Salem Women's
History and
Business Community
Thought and Work Club
Associated Salem women:
Kate Tannett Woods
36 Lynde Street — building no longer standing

For years in the late eighteenth and early nineteenth centuries, a tearoom at this address served as an informal headquarters for the Thought and Work Club of Salem, founded by author, editor, and journalist Kate Tannatt Woods (1836–1910) in 1891. Its stated purposes were to “encourage women in all departments of literary work, to promote home study, and to secure literary and social advantages for its members.” The club motto was “Lofty thoughts and kindly deeds.”1

Classes held at the tearoom for members of the all-woman club included such subjects as languages, art history, and literature. The organization lasted nearly a century, and also sponsored an annual series of lectures, concerts, dramatic presentations, and other programs that were held at various churches and halls in Salem.

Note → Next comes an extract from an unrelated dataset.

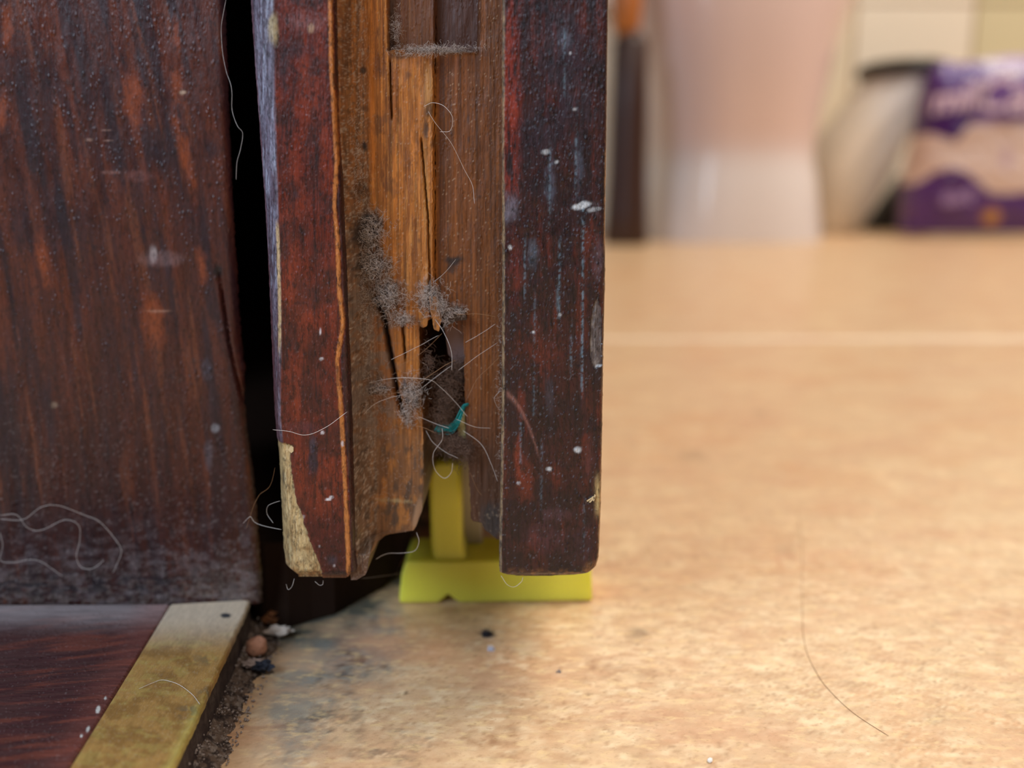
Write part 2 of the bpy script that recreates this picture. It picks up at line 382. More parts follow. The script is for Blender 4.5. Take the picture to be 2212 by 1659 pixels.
# ================================================================ JAMB (left) and THRESHOLD
def bound_noise(p, a, s): return a * (fbm(p / 12, p * 0 + s, 3, s) - 0.5) * 2
jamb_R = lambda p: np.interp(p, [-80, 0, 140, 300, 480, 600, 740, 800, 860, 960, 1060, 1180, 1260, 1300], [480, 482, 488, 493, 501, 508, 517, 526, 522, 534, 546, 556, 562, 563])
def jamb_paint(px, py, Z):
    c = np.zeros(px.shape + (3,)) + lin((70, 33, 25))
    sl = px + (-0.17) * (py - 300) - 14 * np.sin(py / 330.)   # the figure of the wood leans
    g1 = fbm(sl / 26, py / 330, 4, 3); g2 = fbm(sl / 9 + 40, py / 160, 4, 8); g3 = fbm(sl / 3.0, py / 60, 3, 12)
    c = mixc(c, (98, 46, 27), ss(0.42, 0.72, g1) * 0.7)
    c = mixc(c, (48, 28, 32), ss(0.45, 0.72, g2) * 0.55)
    c = mixc(c, (36, 26, 34), ss(0.52, 0.72, fbm(sl / 30 + 9, py / 300 + 5, 4, 23)) * 0.7)
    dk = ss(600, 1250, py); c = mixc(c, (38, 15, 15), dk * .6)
    c = mixc(c, (112, 60, 36), ss(0.60, 0.76, fbm(sl / 14 + 3, py / 260 + 2, 4, 44)) * 0.55)
    c = c * (0.8 + 0.4 * g3)[..., None]
    for (a, b, rx, ry, an) in [(385, 90, 9, 60, -8), (400, 330, 14, 110, -14), (290, 210, 26, 70, -3), (92, 560, 16, 60, -12), (15, 60, 14, 60, 0), (5, 240, 10, 50, 0), (435, 570, 12, 45, -10), (330, 690, 26, 70, -10), (380, 180, 12, 40, -8)]:
        c = mixc(c, (150, 72, 32), blob(px, py, a, b, rx, ry, 0.8, an, 0.5) * 0.6)
    for (a, b, rx, ry, an) in [(110, 180, 22, 70, -8), (225, 190, 12, 60, -8), (345, 320, 20, 60, -14), (455, 320, 22, 30, 0), (130, 470, 26, 70, -10), (55, 500, 30, 60, -10), (310, 500, 8, 30, 0)]:
        c = mixc(c, (30, 22, 32), blob(px, py, a, b, rx, ry, 0.8, an, 0.5) * 0.6)
    # scuffs and pale scratches
    for (a, b, rx, ry, col, s) in [(330, 552, 10, 24, (175, 165, 165), .6), (350, 560, 60, 20, (140, 112, 112), .35), (340, 672, 30, 3.5, (165, 125, 105), .65), (395, 200, 9, 5, (190, 165, 140), .8),
                                   (192, 302, 12, 2, (170, 140, 125), .8), (234, 303, 12, 2, (150, 120, 110), .7), (228, 281, 12, 1.8, (150, 120, 110), .6), (470, 585, 14, 18, (18, 16, 22), .9), (465, 925, 10, 10, (150, 150, 155), .6),
                                   (118, 875, 8, 8, (150, 130, 110), .6), (300, 380, 40, 14, (118, 76, 72), .5), (240, 372, 26, 4, (140, 100, 92), .5), (445, 800, 14, 30, (70, 66, 76), .6), (450, 980, 12, 36, (90, 84, 92), .5)]:
        c = mixc(c, col, blob(px, py, a, b, rx, ry, 0.6, 0, 0.3) * s)
    # dust along the foot of the post
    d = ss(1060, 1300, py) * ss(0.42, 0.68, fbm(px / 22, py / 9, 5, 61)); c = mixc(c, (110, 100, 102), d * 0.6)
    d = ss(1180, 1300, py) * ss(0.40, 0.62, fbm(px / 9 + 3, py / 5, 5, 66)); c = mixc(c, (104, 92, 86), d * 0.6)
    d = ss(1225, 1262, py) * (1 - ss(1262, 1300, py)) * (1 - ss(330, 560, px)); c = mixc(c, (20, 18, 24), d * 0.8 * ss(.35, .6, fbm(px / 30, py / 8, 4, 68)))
    d = ss(0.70, 0.76, fbm(px / 5, py / 3.4, 3, 71)) * ss(560, 1250, py); c = mixc(c, (150, 140, 138), d * 0.3)
    return c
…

One of the club’s most memorable events was a talk on conditions in India and missionary work given by the noted Hindu monk Swami Vivekananda in August of 1893, who stayed in Kate’s home on North Street. When Kate learned that the local ministers she had invited to hear the Swami speak were critical of his ideas, this quite “disturbed the liberal-minded lady.”2 Kate Woods served as president of the Thought and Work Club for eight years.


Sources
1  By-laws of the Thought and Work Club, 1891.
2  David R. Proper, Swami Vivekananda in Essex County (Salem, Mass., 1967), 45.